When is it time to quit feeling sorry for someone?

United States
March 12, 2007 4:04pm CST
My son went to school with this boy that was dumped on grandma and grandpa by his parents when he was very young. Grandma and grandpa kept him as long as they could get money for him and then kicked him to the curb. The child was still in high school and sleeping in wrecked car behind the car dealers in our town. When my son told me about him, I felt sorry for him and allowed him to move into our house. At first he was very grateful and thankful for everything we did for him. But that has all changed. He has graduated from high school, doesn't bother to look for a job, if he does happen to get some money, it goes on what he wants or cigarettes, never to help around this house. He is basically a bum. What should I do? I hate to make him homeless again but I honestly cannot afford the kid anymore. If anyone has any suggestions, I am eager to hear them. I need some good advice.
1 person likes this
2 responses
• United States
12 Mar 07
It's time than to give him a choice either he starts helping out around the house and become an adult or it's out the door. If you continue to let him have this behaviour he will never get out and do things on his own. It's great that you took him in and provided a loving home for him, but it is time for him to get out and to start taking care of himself.
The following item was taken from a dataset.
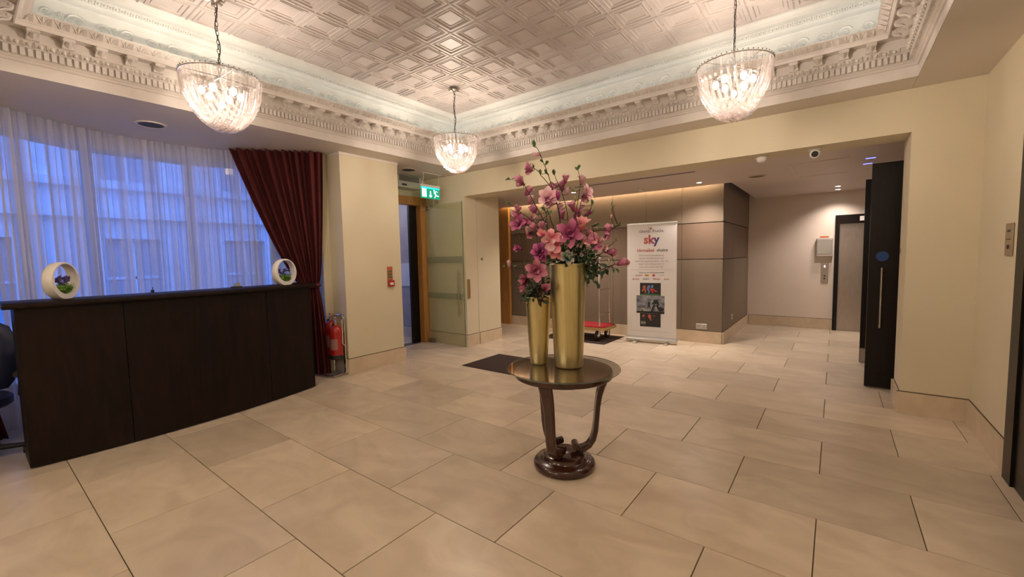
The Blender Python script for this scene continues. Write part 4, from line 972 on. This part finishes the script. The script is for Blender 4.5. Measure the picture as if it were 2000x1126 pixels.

If you have to tell him that you will help him find a job, and a place for him to stay and call his own. He needs to learn that in life things will not always be handed to him, but in order for him to get what he wants in life he needs to work for it in an honest fashion.
@nanayangel (7877)
• Philippines
19 Apr 07
I think that you have done enough to help by taking him in until he graduated. I think that you should talk to him and tell him that it's time for him to spread her wings and go look for his path. I think that he should be thankful enough for what you have done and you can explain to him that it's about time for him to learn how to stand up on his own. That you have been helping him and now you think that he's really strong enough and that you know that you can already trust him that he can make good decisions now for his self.